Mind you, as teenager growing up, Beara was the last place Quinlan wanted to be: “I couldn’t get far away enough as is typical of most people living in rural Ireland,” he says, “they kind of feel they are made for bigger, better things. I saw my parents working so hard and being regularly visited by journalists and various wordsmiths who’d have some cheese and some wine and then write a few words about it, that seemed much more appealing, so I went off to England to study journalism but when I started working in Dublin, in web design and radio, I realised it wasn’t my natural environment. I’m a country boy. I wanted to be out standing in my field, quite literally, and there was so much noise around me all the time in the city. I’m just a lot more comfortable in the country than in the city —you can take the boy out Beara but you can’t Beara out of the boy.

“Growing up, our house was colonised by cheese as the business grew and we ended up with less and less space until we built our special facility. As a child, it was like having a parent and now as the ‘parent’ [having taken over the business], it’s like having a third ‘child’.
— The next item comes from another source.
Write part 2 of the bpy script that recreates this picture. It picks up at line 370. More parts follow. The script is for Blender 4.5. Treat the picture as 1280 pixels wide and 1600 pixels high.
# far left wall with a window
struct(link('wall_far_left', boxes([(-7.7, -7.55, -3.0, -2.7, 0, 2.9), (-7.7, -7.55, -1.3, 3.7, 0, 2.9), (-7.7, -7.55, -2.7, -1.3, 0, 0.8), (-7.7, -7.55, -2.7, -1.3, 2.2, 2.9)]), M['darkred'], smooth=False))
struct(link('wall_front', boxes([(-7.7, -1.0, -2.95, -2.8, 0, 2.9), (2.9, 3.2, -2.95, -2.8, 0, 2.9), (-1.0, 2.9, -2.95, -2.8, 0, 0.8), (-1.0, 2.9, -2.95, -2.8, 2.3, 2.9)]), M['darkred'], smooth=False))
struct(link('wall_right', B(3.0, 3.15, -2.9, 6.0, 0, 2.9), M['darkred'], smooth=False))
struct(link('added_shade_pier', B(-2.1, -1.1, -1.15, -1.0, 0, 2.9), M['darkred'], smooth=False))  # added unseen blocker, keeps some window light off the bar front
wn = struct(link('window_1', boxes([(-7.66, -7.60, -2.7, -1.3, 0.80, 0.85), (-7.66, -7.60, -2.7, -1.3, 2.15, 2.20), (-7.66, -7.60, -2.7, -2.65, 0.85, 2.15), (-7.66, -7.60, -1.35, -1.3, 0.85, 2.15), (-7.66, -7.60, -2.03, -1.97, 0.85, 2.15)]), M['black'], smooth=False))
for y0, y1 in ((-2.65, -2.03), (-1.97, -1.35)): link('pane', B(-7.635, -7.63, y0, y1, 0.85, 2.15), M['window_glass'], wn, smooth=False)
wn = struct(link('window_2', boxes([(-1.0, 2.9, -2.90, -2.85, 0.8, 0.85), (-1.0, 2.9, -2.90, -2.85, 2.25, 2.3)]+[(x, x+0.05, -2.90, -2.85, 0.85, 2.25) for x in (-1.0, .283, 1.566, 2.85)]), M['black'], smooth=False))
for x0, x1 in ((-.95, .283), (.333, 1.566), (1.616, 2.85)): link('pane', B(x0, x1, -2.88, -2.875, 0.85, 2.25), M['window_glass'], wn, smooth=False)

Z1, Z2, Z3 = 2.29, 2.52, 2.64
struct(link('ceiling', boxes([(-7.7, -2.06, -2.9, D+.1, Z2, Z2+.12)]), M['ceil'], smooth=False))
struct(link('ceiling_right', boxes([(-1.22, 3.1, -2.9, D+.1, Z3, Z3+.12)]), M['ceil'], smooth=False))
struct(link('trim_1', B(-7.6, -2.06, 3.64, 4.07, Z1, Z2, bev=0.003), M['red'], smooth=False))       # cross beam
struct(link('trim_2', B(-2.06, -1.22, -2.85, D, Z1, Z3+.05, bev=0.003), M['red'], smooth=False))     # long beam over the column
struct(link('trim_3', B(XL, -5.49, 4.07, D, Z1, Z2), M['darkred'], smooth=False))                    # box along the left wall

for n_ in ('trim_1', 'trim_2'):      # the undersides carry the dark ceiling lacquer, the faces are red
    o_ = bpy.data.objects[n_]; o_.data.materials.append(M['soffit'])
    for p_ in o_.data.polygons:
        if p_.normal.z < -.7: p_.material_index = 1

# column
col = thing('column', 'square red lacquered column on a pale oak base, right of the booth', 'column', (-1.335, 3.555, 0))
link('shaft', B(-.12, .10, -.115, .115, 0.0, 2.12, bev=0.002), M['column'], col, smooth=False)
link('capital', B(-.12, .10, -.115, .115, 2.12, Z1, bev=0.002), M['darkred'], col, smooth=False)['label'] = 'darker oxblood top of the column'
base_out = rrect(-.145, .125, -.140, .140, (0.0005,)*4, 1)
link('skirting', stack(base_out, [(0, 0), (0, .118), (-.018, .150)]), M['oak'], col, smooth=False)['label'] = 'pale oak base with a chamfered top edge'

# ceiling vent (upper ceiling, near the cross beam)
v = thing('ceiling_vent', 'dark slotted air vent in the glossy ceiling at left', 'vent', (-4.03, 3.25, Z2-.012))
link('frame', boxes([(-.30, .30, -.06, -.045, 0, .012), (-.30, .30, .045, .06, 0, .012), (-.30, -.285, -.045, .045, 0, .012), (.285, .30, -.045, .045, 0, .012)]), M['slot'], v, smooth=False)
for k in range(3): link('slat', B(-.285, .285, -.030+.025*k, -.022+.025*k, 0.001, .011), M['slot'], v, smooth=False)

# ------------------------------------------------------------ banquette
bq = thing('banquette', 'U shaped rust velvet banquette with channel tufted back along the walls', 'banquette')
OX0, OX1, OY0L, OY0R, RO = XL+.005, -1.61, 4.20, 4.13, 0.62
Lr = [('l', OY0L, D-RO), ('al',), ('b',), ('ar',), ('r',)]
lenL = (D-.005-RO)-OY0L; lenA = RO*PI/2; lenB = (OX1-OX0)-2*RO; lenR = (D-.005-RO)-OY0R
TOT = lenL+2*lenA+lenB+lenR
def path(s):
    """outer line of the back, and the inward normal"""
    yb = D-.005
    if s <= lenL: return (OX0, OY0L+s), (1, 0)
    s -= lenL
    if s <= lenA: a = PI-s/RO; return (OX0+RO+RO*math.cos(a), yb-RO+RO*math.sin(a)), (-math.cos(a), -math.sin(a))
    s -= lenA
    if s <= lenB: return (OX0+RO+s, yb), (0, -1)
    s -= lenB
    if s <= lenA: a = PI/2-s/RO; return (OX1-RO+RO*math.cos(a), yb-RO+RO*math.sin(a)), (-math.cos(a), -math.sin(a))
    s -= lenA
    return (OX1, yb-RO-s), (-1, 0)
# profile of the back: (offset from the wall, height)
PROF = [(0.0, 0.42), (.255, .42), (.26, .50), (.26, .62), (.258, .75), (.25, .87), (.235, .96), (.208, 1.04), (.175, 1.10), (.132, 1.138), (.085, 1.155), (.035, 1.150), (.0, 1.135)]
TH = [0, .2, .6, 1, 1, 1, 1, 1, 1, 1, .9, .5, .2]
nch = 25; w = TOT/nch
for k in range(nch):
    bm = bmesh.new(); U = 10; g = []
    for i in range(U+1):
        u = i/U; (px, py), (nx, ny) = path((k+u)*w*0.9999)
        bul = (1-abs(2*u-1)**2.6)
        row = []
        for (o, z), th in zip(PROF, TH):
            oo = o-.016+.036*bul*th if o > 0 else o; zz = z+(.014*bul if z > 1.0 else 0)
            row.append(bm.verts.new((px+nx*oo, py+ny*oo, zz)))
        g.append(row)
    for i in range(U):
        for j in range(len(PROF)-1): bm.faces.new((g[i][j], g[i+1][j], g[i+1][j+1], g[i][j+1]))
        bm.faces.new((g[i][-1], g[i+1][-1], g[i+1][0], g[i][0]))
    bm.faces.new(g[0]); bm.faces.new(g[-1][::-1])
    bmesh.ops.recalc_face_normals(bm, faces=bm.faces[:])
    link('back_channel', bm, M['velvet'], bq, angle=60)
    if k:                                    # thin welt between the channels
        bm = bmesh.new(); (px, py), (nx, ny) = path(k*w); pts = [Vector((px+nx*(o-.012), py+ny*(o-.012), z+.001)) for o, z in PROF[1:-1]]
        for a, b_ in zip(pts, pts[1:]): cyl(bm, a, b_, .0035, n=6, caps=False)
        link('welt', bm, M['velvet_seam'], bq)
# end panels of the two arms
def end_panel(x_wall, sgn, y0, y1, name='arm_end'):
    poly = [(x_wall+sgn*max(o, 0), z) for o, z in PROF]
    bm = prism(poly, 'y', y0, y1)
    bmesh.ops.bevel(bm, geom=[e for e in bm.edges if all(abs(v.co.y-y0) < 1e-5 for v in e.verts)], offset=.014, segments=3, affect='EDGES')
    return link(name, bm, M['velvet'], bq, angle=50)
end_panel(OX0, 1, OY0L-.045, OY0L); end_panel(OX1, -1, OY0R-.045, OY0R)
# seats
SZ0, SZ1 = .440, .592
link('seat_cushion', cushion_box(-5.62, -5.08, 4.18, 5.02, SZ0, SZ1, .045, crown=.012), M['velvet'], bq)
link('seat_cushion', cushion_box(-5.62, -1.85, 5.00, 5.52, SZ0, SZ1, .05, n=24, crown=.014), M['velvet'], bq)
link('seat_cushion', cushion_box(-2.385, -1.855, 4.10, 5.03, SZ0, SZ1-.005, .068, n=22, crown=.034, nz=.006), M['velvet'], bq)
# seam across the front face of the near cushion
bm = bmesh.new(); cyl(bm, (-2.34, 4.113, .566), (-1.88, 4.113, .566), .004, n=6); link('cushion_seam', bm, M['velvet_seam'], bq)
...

“Milleens is a really big part of our family, what we do and what we’re about, and it’s been there my whole life, all for good. It’s brought its own group of friends and its own personality, other cheesemakers and, more so, cheese customers and people who are passionate about food. What’s been incredible for me to watch as I’ve grown is this community growing and building—people were always visiting the home. Milleens is really is an integral part of me and an integral part of the family.”